Some lawmakers are ready for a fight.
“We should continue to send him the bill that the people of Kansas voted for in the last election,” said House Minority Leader Jim Ward, a Wichita Democrat.
Lawmakers could attempt to override the governor’s veto, which requires a two-thirds majority in each chamber, but Ward said “it may be better strategically to just send it to him again, again and again.”
There’s no limit on the number of times the Legislature can send Brownback the bill, said Ward, who compared it to a parent refusing to let a child leave the dinner table until he has finished his vegetables.
Brownback ushered in tax cuts during his first term with the promise that they would spur job growth, but many analysts have blamed those cuts for the state’s budget woes in recent years, and the policies have faced backlash.

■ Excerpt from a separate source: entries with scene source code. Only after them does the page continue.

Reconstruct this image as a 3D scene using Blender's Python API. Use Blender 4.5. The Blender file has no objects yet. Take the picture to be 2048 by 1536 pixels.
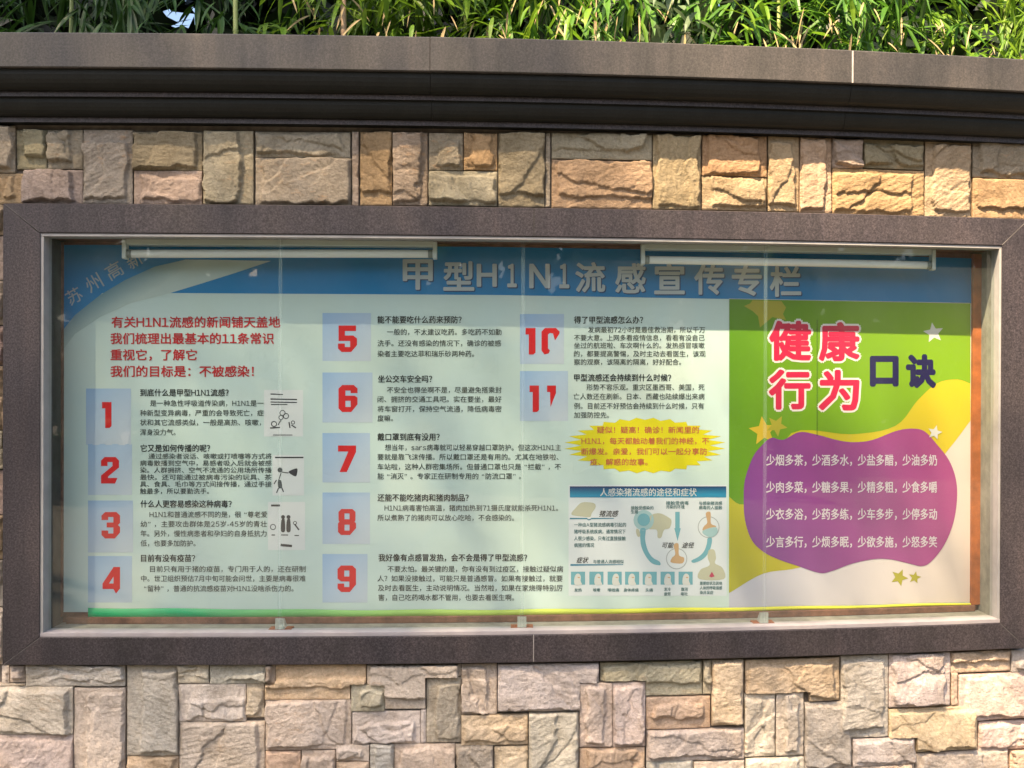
import bpy, bmesh, math, random
import numpy as np
from mathutils import Vector, Matrix, noise as mnoise
random.seed(7); RNG = np.random.RandomState(11)
SC = bpy.context.scene; COL = SC.collection

# ------------------------------------------------------------------ camera
CAM = np.array([0.0, -4.3, 1.5]); F = 2150.0; PITCH = -0.00405; ROLL = 0.00325
BA, BB, BC = 0.0667, 0.0219, 0.00149            # the wall runs in a gentle curve: y = bend(x)
cp, sp, cr, sr = math.cos(PITCH), math.sin(PITCH), math.cos(ROLL), math.sin(ROLL)
U0 = np.array([0, -sp, cp]); X0 = np.array([1.0, 0, 0]); FW = np.array([0, cp, sp])
RT = X0 * cr + U0 * sr; UP = -X0 * sr + U0 * cr
cd = bpy.data.cameras.new('camera'); cam = bpy.data.objects.new('camera', cd); COL.objects.link(cam)
m4 = Matrix.Identity(4)
for i in range(3):
    m4[i][0] = RT[i]; m4[i][1] = UP[i]; m4[i][2] = -FW[i]; m4[i][3] = CAM[i]
cam.matrix_world = m4
cd.sensor_width = 36.0; cd.lens = F / 2048 * 36.0; cd.clip_end = 500
SC.camera = cam

# ------------------------------------------------------------------ light
SUN_TO = Vector((-0.312, -0.503, 0.805)).normalized()
ELEV = math.asin(SUN_TO.z); AZ = math.atan2(SUN_TO.x, SUN_TO.y)
w = bpy.data.worlds.new('World'); SC.world = w; w.use_nodes = True
nt = w.node_tree; nt.nodes.clear()
sky = nt.nodes.new('ShaderNodeTexSky'); sky.sky_type = 'NISHITA'; sky.sun_disc = False
sky.sun_elevation = ELEV; sky.sun_rotation = AZ % (2 * math.pi)
sky.dust_density = 4.0; sky.air_density = 1.0; sky.ozone_density = 1.0
bg = nt.nodes.new('ShaderNodeBackground'); bg.inputs['Strength'].default_value = 0.075
wo = nt.nodes.new('ShaderNodeOutputWorld')
nt.links.new(sky.outputs[0], bg.inputs[0]); nt.links.new(bg.outputs[0], wo.inputs[0])
sd = bpy.data.lights.new('sun', 'SUN'); sd.energy = 5.0; sd.angle = math.radians(0.5); sd.color = (1.0, 0.76, 0.50)
sun = bpy.data.objects.new('sun', sd); COL.objects.link(sun); sun.location = (-5, -9, 15)
sun.rotation_euler = (-SUN_TO).to_track_quat('-Z', 'Y').to_euler()
SC.view_settings.view_transform = 'Standard'; SC.view_settings.look = 'None'
SC.view_settings.exposure = 2.15; SC.view_settings.gamma = 1.0; SC.view_settings.use_curve_mapping = False
SC.render.engine = 'CYCLES'

# ------------------------------------------------------------------ helpers
def bend(x):
    return BA * x + BB * x * x + BC * x ** 3

def unproj(u, v, d):
    """points of the curved wall surface (offset d in depth) seen at photo pixels u, v: flat x and z"""
    u = np.asarray(u, float); v = np.asarray(v, float)
    a = (u - 1024) / F; b = (768 - v) / F
    D = [RT[i] * a + UP[i] * b + FW[i] for i in range(3)]
    t = np.full(np.broadcast(u, v).shape, 4.3)
    for _ in range(25):
        x = CAM[0] + t * D[0]; t = (bend(x) + d - CAM[1]) / D[1]
    return CAM[0] + t * D[0], CAM[2] + t * D[2]

def px(u, v, d):
    x, z = unproj(u, v, d); return float(x), float(z)

def tag(o, label=None, cat=None, group=None, kind=None):
    if label: o['label'] = label
    if cat: o['category'] = cat
    if group: o['group'] = group
    if kind: o['kind'] = kind
    return o

def link(name, me, parent=None, loc=None):
    o = bpy.data.objects.new(name, me); COL.objects.link(o)
    if loc is not None: o.location = loc
    if parent is not None:
        o.parent = parent
        o.matrix_parent_inverse = Matrix.Translation(PW[parent.name] * -1)
    PW[o.name] = Vector(loc) if loc is not None else Vector((0, 0, 0))
    return o
PW = {}

def mesh(name, V, faces, mat, parent=None, bent=True, smooth=False, col=None):
    V = np.array(V, float).reshape(-1, 3)
    if bent: V[:, 1] += bend(V[:, 0])
    c = (V.min(0) + V.max(0)) / 2
    me = bpy.data.meshes.new(name)
    me.from_pydata((V - c).tolist(), [], faces if isinstance(faces, list) else faces.tolist())
    if mat: me.materials.append(mat)
    if smooth: me.polygons.foreach_set('use_smooth', [True] * len(me.polygons))
    me.update()
    o = link(name, me, parent, c.tolist())
    if col: o.color = (*col, 1)
    return o

def empty(name, loc):
    return link(name, None, None, loc)

def sweep(profile, x0, x1, step=0.12, closed=True):
    """profile: list of (d, z) counter-clockwise, swept along the wall; x0/x1 numbers or functions of (d,z)"""
    f0 = x0 if callable(x0) else (lambda d, z: x0)
    f1 = x1 if callable(x1) else (lambda d, z: x1)
    P = len(profile); L = max(abs(f1(*profile[0]) - f0(*profile[0])), 1e-3)
    n = max(1, int(L / step)); V = []; Fc = []
    for i in range(n + 1):
        for d, z in profile:
            a, b = f0(d, z), f1(d, z); V.append((a + (b - a) * i / n, d, z))
    for i in range(n):
        for k in range(P):
            k2 = (k + 1) % P
            Fc.append((i * P + k, i * P + k2, (i + 1) * P + k2, (i + 1) * P + k))
    Fc.append(tuple(range(P - 1, -1, -1))); Fc.append(tuple(n * P + k for k in range(P)))
    return V, Fc

def merge(*parts):
    V = []; Fc = []
    for v, f in parts:
        o = len(V); V += [tuple(p) for p in v]; Fc += [tuple(i + o for i in q) for q in f]
    return V, Fc

def rect(d0, d1, z0, z1, c=0.0):
    if c:
        return [(d0, z0 + c), (d0 + c, z0), (d1, z0), (d1, z1), (d0 + c, z1), (d0, z1 - c)]
    return [(d0, z0), (d1, z0), (d1, z1), (d0, z1)]

def boxs(x0, x1, d0, d1, z0, z1, c=0.0, step=0.12):
    return sweep(rect(d0, d1, z0, z1, c), x0, x1, step)

# ------------------------------------------------------------------ materials
def srgb(r, g, b, k=1.0):
    f = lambda c: ((c / 255 + .055) / 1.055) ** 2.4 if c / 255 > .04045 else c / 255 / 12.92
    return (f(r) * k, f(g) * k, f(b) * k)

def newmat(name):
    m = bpy.data.materials.new(name); m.use_nodes = True
    n = m.node_tree; b = n.nodes['Principled BSDF']; return m, n, b

def ramp(n, stops):
    r = n.nodes.new('ShaderNodeValToRGB'); e = r.color_ramp.elements
    while len(e) < len(stops): e.new(0.5)
    for i, (p, c) in enumerate(stops):
        e[i].position = p; e[i].color = (*c, 1) if len(c) == 3 else c
    return r

def noise_node(n, scale, detail=4, rough=.6, coord=None, vec_scale=None):
    t = n.nodes.new('ShaderNodeTexNoise'); t.inputs['Scale'].default_value = scale
    t.inputs['Detail'].default_value = detail; t.inputs['Roughness'].default_value = rough
    g = n.nodes.new('ShaderNodeNewGeometry')
    src = g.outputs['Position']
    if vec_scale:
        mp = n.nodes.new('ShaderNodeMapping'); mp.inputs['Scale'].default_value = vec_scale
        n.links.new(src, mp.inputs['Vector']); src = mp.outputs[0]
    n.links.new(src, t.inputs['Vector']); return t

def plain(name, col, rough=.6, spec=.3, metal=0.0, var=0.0, vscale=6):
    m, n, b = newmat(name); b.inputs['Roughness'].default_value = rough
    b.inputs['Specular IOR Level'].default_value = spec; b.inputs['Metallic'].default_value = metal
    b.inputs['Base Color'].default_value = (*col, 1)
    if var:
        t = noise_node(n, vscale, 5)
        r = ramp(n, [(.3, tuple(c * (1 - var) for c in col)), (.7, tuple(min(1, c * (1 + var)) for c in col))])
        n.links.new(t.outputs[0], r.inputs[0]); n.links.new(r.outputs[0], b.inputs['Base Color'])
    return m

def bump(n, b, tex_out, strength, dist):
    bm = n.nodes.new('ShaderNodeBump'); bm.inputs['Strength'].default_value = strength
    bm.inputs['Distance'].default_value = dist
    n.links.new(tex_out, bm.inputs['Height']); n.links.new(bm.outputs[0], b.inputs['Normal'])

def mixrgb(n, a, b, fac, mode='MIX'):
    x = n.nodes.new('ShaderNodeMix'); x.data_type = 'RGBA'; x.blend_type = mode
    for sock, val in ((x.inputs[6], a), (x.inputs[7], b), (x.inputs[0], fac)):
        if hasattr(val, 'links') or hasattr(val, 'is_linked'): n.links.new(val, sock)
        elif isinstance(val, tuple): sock.default_value = (*val, 1)
        else: sock.default_value = val
    return x.outputs[2]

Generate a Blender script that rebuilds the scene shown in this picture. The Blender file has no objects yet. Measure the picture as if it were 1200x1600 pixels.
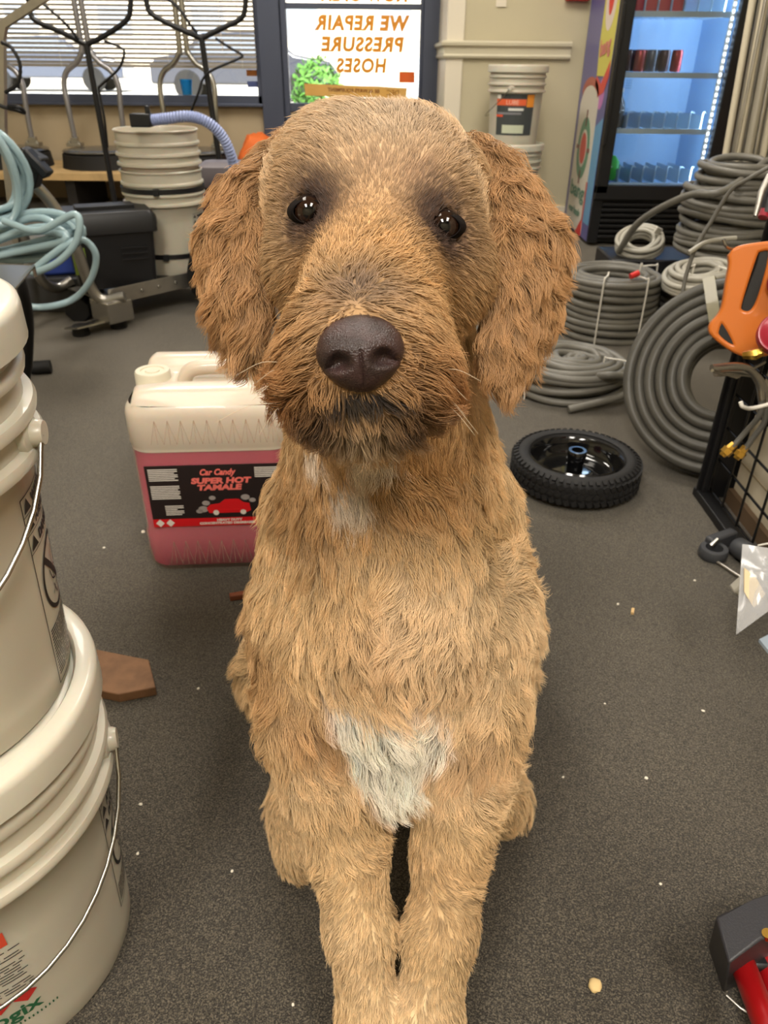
import bpy, bmesh, math, random
import numpy as np
from mathutils import Vector, Matrix, Quaternion
from mathutils.kdtree import KDTree
R = math.radians
random.seed(7); rng = np.random.default_rng(7)
scene = bpy.context.scene
COL = scene.collection

# ------------------------------------------------------------ camera
PITCH, ROLL = R(31.3), R(0.6)
cd = bpy.data.cameras.new('camera'); cam = bpy.data.objects.new('camera', cd); COL.objects.link(cam)
s_, c_ = math.sin(PITCH), math.cos(PITCH); sr, cr = math.sin(ROLL), math.cos(ROLL)
rx = Vector((cr, sr * s_, sr * c_)); ux = Vector((-sr, cr * s_, cr * c_)); bx_ = Vector((0, -c_, s_))
cam.matrix_world = Matrix(((rx.x, ux.x, bx_.x, 0), (rx.y, ux.y, bx_.y, 0), (rx.z, ux.z, bx_.z, .85), (0, 0, 0, 1)))
cd.sensor_fit = 'VERTICAL'; cd.sensor_height = 36; cd.lens = 36 * 1155 / 1600
cd.clip_start = .02; cd.clip_end = 200
cd.dof.use_dof = True; cd.dof.focus_distance = .52; cd.dof.aperture_fstop = 16
scene.camera = cam

# ------------------------------------------------------------ world, sun, lamps, exposure
w = bpy.data.worlds.new('sky'); scene.world = w; w.use_nodes = True
nt = w.node_tree; nt.nodes.clear()
wo = nt.nodes.new('ShaderNodeOutputWorld'); bg = nt.nodes.new('ShaderNodeBackground')
sky = nt.nodes.new('ShaderNodeTexSky'); sky.sky_type = 'HOSEK_WILKIE'; sky.turbidity = 8
sky.sun_direction = Vector((-.25, -.6, .75)).normalized()
nt.links.new(sky.outputs[0], bg.inputs[0]); nt.links.new(bg.outputs[0], wo.inputs[0]); bg.inputs[1].default_value = 5

def light(name, kind, loc, rot, energy, color=(1, 1, 1), size=(1, 1), angle=.02):
    d = bpy.data.lights.new(name, kind); d.energy = energy; d.color = color
    if kind == 'AREA': d.shape = 'RECTANGLE'; d.size, d.size_y = size
    if kind == 'SUN': d.angle = angle
    o = bpy.data.objects.new(name, d); o.location = loc; o.rotation_euler = rot; COL.objects.link(o); o['kind'] = 'helper'
    return o
light('sun', 'SUN', (0, 12, 8), (R(42), R(16), 0), 13, (1, .96, .90), angle=.01)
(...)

Moderate Republicans and Democrats gained seats in the most recent election campaigning on the promise to end Brownback’s tax experiment.
The bill would have rolled back Brownback’s signature policy, a tax law that allows the owners of limited liability companies and other businesses to pay zero state tax on their business income. It would have also set up a third tax bracket for high income Kansans, similar to the system in place before Brownback took office.
Under the legislation, married couples earning more than $100,000 would see their state income tax rate jump from 4.6 percent to 5.45 percent.
Couples earning between $30,001 and $100,000 would see their income tax rate rise from 4.6 percent to 5.25 percent, while couples making $30,000 or less would see their current tax rate of 2.7 percent unchanged.
Scott Drenkard, director of state projects at the Washington, D.C.-based Tax Foundation, said that the legislation would have given the state a sustainable tax system.
Drenkard, who came to Kansas to testify before the Legislature earlier this session, said that the state’s “previous attempts at fixing this problem have been temporary short-term solutions and every indication is the problem is a systemic one that cannot be patched over.”
Brownback is scheduled to fly to Washington, D.C., for the Conservative Political Action Conference on Wednesday and is scheduled to stay there through Monday for a conference of the National Governors Association and meetings at the White House.
“That’s not a good message,” said Bob Beatty, a political scientist at Washburn University in Topeka. Beatty said that Brownback’s absence could increase the chances of an override.
An override would require 84 votes in the House and 27 in the Senate. Lawmakers fell short of both those totals when they passed the bill last week.
“The House looks like they have override numbers. The Senate, it’s close,” Beatty said.
Rep. Melissa Rooker, a Fairway Republican, said that she would love to see lawmakers attempt an override.
“We did what the governor challenged us to do. We sent a tax plan to his desk. It’s balanced, it’s fair…it restores solvency to the state,” she said.
Another option is to negotiate with the governor on a compromise plan. Rooker said that the governor doesn’t appear willing to do that at this point.
Brownback’s own plan for fixing the budget shortfall would primarily rely on sources of one-time money to get the state through 2019, but he has previously indicated that he may be open to a tax plan that taxes a business owner’s income above a certain threshold, while exempting the rest.
Sen. Mary Pilcher-Cook, a Shawnee Republican who opposed the tax bill, said she would be glad to see the governor veto “this huge tax increase” before the governor’s decision was officially announced.
“Now we can get down to some serious business and look at cutting spending and really meeting the needs of the state,” she said.
But the bill’s supporters say Brownback’s decision reflects a disconnect with the majority of Kansans.
“He is out of touch with the people of Kansas,” said Rep. Stephanie Clayton, a Republican from Overland Park. “The Republicans who voted in favor of this are very much in touch with the people of Kansas and their votes reflect that.”